Been through something almost identical with my shepherd's hut setup last spring, so this thread caught my eye immediately.
I'm running a single Victron SmartSolar 100/50 into a 200Ah Fogstar Drift LiFePO4, and for the first few months everything was rock solid. Then come April — longer days, panels finally getting proper sun after a grim winter — the Victron app started throwing high voltage warnings and my cheap inverter was tripping out at odd hours.
Took me an embarrassingly long time to work out what was happening. The battery was reaching full absorption faster than I'd accounted for, and because I'd never bothered properly setting the float voltage, the controller was essentially holding the battery at a voltage the inverter didn't like.

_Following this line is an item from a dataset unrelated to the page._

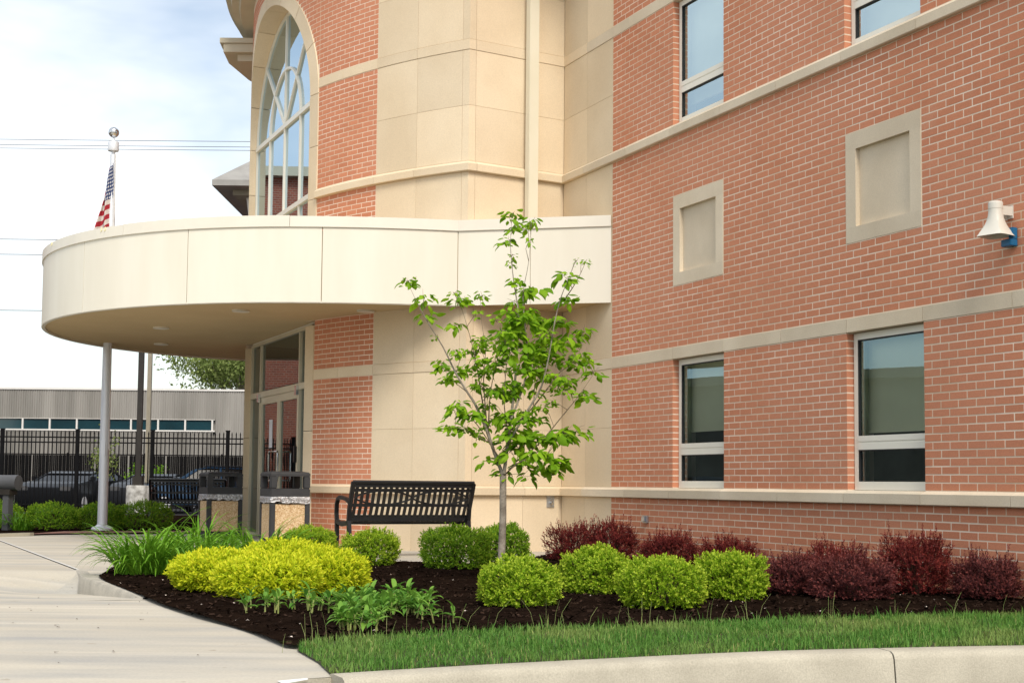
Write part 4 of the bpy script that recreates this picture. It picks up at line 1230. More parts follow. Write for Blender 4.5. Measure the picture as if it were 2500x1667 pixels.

The fix for me was twofold:
- Dialling back the absorption voltage slightly (went from 14.6V to 14.4V)
- Making sure float was set correctly at 13.5V rather than whatever factory default I'd left it on
If you're running two MPPTs into the same bank, I'd also be checking that both controllers are networked together and not fighting each other — on Victron kit that means VE.Smart Networking so they're sharing battery sense data and synchronising charge phases.
Worth asking: has your battery bank recently got fuller quicker because the weather's improved? Spring and early summer can catch people out after months of marginal solar.
Curious whether others have noticed seasonal triggers for this kind of thing — feels like it doesn't get talked about enough.